PROBLEM:
Return the number of lines in which the word "scene" appears; add nothing else.

* Begin *

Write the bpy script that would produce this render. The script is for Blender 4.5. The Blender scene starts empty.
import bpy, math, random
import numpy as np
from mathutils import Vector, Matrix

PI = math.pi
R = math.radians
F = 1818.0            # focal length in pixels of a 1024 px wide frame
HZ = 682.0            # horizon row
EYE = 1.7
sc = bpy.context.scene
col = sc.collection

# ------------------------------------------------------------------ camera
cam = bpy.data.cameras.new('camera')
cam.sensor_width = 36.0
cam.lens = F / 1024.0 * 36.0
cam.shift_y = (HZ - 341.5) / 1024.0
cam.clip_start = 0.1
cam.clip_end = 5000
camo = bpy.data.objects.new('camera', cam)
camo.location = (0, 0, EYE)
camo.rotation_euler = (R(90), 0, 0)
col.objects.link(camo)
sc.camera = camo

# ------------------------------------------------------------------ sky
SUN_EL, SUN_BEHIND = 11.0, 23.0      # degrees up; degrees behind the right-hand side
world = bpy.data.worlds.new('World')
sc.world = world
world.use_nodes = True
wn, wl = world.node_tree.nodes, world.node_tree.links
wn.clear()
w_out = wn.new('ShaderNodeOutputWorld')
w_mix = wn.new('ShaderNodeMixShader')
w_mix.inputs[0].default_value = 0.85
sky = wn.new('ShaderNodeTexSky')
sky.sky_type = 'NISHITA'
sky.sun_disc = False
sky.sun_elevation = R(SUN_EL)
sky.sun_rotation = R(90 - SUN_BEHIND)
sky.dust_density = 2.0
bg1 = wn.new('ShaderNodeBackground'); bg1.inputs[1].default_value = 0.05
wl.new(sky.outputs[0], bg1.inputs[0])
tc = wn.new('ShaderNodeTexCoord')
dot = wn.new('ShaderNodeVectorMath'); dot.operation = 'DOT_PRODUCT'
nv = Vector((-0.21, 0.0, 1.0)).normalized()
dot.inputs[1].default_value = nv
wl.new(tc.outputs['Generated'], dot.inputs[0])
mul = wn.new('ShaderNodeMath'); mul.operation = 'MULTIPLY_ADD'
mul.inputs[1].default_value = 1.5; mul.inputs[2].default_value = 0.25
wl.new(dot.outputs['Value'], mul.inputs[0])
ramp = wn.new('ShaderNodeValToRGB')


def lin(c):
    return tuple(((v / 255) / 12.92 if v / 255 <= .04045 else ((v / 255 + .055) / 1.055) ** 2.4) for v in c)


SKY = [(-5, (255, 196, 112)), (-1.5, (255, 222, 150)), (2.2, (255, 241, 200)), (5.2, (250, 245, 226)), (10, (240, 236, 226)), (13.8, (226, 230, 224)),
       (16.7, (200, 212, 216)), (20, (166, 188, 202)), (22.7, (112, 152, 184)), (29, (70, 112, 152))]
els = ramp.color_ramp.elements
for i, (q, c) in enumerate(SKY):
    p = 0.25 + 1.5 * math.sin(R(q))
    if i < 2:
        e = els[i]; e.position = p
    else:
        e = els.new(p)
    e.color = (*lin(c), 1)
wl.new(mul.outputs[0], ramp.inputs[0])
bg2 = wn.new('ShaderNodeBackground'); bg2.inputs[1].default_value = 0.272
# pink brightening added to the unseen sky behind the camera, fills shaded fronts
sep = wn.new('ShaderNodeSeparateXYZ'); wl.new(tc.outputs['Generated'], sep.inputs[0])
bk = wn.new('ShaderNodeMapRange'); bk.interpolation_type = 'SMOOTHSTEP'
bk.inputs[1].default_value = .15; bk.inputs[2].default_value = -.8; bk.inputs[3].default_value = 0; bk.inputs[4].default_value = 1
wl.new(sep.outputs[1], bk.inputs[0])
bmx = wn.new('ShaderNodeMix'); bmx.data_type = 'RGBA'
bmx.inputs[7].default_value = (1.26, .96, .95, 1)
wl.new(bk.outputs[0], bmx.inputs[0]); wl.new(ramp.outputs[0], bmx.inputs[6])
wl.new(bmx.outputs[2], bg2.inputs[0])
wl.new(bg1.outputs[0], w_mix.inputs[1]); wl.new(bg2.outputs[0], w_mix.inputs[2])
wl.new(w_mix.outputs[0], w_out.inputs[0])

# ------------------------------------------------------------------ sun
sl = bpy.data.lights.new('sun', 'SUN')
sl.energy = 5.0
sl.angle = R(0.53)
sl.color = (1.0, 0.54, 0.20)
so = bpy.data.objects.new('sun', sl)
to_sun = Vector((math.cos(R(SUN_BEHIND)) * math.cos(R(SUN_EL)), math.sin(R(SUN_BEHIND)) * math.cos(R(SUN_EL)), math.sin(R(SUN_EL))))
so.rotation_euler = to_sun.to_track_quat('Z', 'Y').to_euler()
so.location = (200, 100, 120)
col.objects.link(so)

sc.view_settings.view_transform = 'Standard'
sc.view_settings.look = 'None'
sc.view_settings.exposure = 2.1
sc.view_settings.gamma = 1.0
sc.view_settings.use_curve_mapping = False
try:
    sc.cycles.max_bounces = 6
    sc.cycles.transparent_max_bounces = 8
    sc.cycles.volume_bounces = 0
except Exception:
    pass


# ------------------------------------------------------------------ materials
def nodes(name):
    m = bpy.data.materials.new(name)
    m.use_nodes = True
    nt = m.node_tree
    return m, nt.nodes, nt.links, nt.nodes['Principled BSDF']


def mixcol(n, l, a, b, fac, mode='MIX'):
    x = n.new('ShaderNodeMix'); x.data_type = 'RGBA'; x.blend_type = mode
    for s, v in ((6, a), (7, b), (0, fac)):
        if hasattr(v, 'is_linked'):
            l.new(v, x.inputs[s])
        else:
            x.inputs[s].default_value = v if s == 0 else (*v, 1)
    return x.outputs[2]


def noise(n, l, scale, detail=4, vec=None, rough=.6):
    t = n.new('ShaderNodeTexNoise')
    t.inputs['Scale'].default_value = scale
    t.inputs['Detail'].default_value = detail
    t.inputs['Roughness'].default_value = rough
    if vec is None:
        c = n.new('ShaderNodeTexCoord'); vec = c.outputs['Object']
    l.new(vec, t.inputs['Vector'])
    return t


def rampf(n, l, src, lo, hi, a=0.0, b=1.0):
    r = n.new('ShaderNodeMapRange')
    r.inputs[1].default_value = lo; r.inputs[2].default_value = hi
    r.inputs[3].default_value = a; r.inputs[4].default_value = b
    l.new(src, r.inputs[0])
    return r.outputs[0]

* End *

OUTPUT BELOW:
2